The protestors exercised their right to protest, the protestees took it in good cheer, and the police did their job well of keeping the groups separated but able to express themselves.

What this means for the ongoing cultural divide and social conflict remains to be seen.


  1. I live in Beit Shemesh and am religious!!! I was also at the demonstration yesterday specifically due to the lies and vote stealing issues. As a matter of fact, your post
    Is a good example. Most of the people at yesterday's demonstration were Religious!!!!! It was not an anti religious demonstration at all! However, it was anti Haredi politicians who are overim on issuers Torah for their political cause. So actually it was a demonstration for religiousness !! Please do not slander or besmirch the protestors.
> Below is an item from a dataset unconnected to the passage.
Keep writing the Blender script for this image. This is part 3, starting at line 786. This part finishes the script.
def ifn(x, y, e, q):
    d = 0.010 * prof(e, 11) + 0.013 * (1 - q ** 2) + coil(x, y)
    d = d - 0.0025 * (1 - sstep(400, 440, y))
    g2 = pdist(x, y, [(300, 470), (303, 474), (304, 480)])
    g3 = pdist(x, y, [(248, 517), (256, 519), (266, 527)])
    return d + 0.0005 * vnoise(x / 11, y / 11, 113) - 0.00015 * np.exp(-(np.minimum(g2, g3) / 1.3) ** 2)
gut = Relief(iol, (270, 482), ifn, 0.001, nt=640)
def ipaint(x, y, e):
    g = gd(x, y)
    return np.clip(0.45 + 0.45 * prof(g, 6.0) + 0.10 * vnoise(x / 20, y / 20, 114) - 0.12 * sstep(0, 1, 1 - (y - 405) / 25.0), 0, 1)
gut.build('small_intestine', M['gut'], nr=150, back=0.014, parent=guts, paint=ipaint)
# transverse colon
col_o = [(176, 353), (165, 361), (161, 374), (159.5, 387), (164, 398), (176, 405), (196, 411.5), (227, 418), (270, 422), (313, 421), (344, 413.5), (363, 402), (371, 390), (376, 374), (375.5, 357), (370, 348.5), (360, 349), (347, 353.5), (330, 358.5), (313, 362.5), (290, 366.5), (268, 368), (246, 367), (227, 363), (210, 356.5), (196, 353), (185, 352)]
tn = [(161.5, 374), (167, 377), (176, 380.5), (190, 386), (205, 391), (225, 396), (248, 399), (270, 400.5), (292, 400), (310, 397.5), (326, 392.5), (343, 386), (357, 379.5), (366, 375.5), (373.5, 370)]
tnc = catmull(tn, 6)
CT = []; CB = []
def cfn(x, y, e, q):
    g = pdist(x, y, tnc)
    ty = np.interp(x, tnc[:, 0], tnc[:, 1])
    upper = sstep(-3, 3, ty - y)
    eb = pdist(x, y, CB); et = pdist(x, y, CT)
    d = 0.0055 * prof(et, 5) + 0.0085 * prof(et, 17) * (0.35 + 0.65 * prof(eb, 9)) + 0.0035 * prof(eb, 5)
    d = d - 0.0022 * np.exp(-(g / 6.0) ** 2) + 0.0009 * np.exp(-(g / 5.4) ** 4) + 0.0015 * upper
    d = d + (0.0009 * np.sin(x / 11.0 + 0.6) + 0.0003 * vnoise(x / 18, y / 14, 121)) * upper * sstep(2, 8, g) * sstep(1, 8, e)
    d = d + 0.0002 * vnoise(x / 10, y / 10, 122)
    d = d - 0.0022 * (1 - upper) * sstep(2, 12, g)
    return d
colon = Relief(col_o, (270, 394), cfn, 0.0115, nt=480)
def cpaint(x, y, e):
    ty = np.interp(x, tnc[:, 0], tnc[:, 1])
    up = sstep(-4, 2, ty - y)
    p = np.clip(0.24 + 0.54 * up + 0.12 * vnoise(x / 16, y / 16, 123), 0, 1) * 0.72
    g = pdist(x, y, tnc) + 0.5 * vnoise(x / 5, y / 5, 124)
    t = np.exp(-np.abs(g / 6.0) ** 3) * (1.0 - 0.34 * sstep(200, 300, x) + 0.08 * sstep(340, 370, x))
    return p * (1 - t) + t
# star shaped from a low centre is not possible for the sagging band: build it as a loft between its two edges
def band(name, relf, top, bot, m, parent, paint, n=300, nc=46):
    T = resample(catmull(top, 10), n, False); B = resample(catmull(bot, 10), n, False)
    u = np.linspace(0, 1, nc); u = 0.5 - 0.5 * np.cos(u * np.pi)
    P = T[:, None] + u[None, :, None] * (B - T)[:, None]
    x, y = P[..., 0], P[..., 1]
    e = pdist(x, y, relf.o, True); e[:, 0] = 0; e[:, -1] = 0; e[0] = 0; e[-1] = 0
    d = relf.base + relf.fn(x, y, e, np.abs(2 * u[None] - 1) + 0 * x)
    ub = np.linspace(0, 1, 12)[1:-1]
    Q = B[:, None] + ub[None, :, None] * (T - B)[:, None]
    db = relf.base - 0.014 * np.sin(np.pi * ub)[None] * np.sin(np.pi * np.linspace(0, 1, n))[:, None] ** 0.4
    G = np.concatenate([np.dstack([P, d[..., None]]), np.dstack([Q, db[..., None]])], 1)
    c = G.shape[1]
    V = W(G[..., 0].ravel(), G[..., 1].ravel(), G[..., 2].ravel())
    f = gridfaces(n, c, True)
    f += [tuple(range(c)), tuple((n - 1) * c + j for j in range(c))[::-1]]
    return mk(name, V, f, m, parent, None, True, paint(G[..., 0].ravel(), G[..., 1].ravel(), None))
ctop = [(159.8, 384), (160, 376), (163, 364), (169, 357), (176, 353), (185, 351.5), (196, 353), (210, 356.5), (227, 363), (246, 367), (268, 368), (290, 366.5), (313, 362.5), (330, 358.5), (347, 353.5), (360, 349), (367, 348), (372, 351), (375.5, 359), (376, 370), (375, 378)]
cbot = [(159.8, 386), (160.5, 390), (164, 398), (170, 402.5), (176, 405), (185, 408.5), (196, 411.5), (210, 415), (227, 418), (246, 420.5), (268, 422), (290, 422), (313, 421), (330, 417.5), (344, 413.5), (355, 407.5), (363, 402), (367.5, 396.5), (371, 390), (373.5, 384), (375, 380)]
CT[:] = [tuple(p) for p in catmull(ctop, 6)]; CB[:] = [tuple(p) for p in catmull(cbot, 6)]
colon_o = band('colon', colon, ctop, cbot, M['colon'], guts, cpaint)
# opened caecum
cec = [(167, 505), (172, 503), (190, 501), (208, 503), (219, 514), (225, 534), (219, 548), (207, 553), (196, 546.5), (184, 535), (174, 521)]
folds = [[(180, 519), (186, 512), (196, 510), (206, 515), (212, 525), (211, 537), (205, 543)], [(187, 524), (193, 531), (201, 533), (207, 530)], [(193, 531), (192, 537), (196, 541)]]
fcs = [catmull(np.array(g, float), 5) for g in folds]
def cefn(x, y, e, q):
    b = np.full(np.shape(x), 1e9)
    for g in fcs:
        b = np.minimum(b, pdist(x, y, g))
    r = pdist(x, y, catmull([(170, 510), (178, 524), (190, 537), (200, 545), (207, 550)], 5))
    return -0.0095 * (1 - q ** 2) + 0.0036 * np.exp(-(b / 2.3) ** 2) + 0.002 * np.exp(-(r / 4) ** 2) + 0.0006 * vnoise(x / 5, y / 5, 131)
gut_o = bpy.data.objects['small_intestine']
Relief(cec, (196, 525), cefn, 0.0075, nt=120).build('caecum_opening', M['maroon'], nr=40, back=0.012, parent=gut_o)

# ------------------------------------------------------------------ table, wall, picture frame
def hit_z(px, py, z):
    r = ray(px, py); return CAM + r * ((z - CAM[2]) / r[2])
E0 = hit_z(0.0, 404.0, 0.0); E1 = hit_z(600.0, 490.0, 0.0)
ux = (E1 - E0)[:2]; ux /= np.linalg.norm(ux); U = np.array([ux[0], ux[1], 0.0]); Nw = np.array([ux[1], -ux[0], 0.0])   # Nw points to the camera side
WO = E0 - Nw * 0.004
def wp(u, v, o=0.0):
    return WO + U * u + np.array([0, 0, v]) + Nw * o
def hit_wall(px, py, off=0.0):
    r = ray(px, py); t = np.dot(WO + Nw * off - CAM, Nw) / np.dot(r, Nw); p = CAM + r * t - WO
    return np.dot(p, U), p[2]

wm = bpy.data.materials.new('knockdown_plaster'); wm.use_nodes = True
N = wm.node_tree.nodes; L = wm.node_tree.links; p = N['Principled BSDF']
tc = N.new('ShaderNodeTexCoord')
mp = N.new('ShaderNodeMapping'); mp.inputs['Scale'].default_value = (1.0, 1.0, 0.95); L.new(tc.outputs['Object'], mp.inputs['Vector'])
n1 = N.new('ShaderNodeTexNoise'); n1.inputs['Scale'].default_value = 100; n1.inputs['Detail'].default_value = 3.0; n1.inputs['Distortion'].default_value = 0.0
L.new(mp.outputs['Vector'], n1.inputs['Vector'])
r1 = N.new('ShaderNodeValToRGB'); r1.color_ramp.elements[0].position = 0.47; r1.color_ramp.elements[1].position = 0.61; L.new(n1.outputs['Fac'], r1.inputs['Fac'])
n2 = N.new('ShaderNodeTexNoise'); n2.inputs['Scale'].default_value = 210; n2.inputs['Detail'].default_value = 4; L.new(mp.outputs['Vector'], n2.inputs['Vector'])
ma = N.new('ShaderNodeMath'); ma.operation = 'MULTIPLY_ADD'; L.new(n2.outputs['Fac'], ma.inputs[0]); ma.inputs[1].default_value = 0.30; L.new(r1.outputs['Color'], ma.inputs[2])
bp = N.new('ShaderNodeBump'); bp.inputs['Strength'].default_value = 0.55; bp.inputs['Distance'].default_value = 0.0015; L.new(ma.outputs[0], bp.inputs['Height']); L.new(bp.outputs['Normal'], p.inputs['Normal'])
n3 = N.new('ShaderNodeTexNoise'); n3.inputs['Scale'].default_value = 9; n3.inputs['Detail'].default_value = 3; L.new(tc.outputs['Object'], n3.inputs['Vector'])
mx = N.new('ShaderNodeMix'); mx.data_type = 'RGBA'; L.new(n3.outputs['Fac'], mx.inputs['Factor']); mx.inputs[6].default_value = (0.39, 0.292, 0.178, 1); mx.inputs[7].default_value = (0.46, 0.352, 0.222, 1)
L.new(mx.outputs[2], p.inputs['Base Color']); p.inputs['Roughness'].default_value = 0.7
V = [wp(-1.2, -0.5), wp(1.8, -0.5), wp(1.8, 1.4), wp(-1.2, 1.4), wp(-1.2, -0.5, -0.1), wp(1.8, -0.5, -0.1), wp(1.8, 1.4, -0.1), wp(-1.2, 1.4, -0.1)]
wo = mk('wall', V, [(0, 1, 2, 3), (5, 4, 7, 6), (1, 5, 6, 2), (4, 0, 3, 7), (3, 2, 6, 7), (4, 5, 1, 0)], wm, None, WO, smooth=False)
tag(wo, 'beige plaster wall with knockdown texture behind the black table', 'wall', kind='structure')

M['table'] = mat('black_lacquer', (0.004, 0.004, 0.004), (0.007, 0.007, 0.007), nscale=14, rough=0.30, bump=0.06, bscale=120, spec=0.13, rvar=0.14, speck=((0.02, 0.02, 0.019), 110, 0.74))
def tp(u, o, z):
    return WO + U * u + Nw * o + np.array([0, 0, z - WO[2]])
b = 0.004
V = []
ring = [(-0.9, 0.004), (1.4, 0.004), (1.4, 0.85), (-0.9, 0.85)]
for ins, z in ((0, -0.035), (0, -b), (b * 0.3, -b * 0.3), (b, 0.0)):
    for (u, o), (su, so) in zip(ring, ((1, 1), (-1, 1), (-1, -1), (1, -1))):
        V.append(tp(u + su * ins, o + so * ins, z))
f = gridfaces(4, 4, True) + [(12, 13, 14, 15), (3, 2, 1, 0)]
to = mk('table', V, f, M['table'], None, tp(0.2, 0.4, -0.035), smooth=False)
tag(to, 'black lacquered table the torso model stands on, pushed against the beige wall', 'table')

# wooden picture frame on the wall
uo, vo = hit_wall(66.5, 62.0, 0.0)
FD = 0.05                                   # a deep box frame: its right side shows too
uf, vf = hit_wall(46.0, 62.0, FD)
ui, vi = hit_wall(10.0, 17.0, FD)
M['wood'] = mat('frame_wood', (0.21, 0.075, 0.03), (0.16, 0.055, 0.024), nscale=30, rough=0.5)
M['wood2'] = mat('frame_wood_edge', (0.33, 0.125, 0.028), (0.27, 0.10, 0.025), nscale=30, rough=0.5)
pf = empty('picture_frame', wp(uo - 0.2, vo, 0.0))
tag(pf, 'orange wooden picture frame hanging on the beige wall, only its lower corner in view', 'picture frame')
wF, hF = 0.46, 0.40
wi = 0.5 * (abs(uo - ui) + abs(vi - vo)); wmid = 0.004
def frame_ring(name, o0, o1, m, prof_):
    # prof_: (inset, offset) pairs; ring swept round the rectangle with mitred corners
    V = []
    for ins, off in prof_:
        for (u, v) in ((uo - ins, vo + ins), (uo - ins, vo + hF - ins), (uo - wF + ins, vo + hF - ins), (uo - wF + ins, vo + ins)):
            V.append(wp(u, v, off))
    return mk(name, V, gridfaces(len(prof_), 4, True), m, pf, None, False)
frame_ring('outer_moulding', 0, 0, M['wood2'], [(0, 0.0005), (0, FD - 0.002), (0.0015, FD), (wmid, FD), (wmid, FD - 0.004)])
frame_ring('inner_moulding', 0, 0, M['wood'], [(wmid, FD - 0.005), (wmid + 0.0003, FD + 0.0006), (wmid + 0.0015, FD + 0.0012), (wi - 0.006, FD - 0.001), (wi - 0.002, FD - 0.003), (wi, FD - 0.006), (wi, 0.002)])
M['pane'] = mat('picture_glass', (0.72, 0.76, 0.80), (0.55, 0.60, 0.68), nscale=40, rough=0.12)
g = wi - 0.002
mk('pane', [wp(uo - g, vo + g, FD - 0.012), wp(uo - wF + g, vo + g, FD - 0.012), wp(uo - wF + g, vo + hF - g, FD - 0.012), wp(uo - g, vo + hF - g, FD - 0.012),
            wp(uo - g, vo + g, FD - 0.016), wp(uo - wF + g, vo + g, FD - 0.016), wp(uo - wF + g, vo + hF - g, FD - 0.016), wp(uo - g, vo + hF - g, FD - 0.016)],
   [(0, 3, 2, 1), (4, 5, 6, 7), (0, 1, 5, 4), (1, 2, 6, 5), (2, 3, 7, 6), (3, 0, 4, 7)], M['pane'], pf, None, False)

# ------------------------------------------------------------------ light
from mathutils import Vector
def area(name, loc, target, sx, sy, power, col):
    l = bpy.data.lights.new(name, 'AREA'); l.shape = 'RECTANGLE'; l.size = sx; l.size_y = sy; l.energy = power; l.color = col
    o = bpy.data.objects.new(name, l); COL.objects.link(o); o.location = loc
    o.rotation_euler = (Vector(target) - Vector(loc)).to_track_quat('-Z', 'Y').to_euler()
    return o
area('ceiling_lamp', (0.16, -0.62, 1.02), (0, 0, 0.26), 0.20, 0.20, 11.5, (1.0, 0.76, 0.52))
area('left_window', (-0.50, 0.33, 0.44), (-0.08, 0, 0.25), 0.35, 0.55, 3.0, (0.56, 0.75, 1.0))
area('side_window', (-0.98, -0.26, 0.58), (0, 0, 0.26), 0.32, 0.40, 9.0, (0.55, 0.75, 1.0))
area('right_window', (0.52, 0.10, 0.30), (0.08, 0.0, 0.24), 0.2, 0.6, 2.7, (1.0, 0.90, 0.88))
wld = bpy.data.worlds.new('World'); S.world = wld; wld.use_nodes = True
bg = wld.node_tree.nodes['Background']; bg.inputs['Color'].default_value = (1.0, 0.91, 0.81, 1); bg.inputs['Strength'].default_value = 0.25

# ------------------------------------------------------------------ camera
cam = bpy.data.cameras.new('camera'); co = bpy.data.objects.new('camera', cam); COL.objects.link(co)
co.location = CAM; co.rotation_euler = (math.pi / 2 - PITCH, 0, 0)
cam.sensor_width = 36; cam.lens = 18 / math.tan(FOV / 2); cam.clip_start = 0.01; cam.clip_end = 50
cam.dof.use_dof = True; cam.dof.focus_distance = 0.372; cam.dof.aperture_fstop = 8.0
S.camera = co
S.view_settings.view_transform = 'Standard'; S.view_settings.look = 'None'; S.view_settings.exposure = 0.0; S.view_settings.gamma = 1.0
This is hat the policians are doing.

    gut Shabbos

  2. The issues are OBVIOUS. According to a map I found and can only email it to you, Cohen should have won, based only on the (red) portion attributed to the votes. The (blue) areas don't appear to dominate; however, there seems to be a definite split in voting ideologies. (Of course, this may not reflect the density of population in both areas.

    The fact that there were documented forgeries, and other mishaps which Cohen is accumulating for analysis, I think, would call for a reVote with police monitoring.

  3. The Haredim, Datti and Secular are largely not living in separate areas but Actually on the same streets and within in the same Buildings. In fact the Tov party that did Not want Abutbol is centered in an area surrounded by Haredim and of course Tov people too.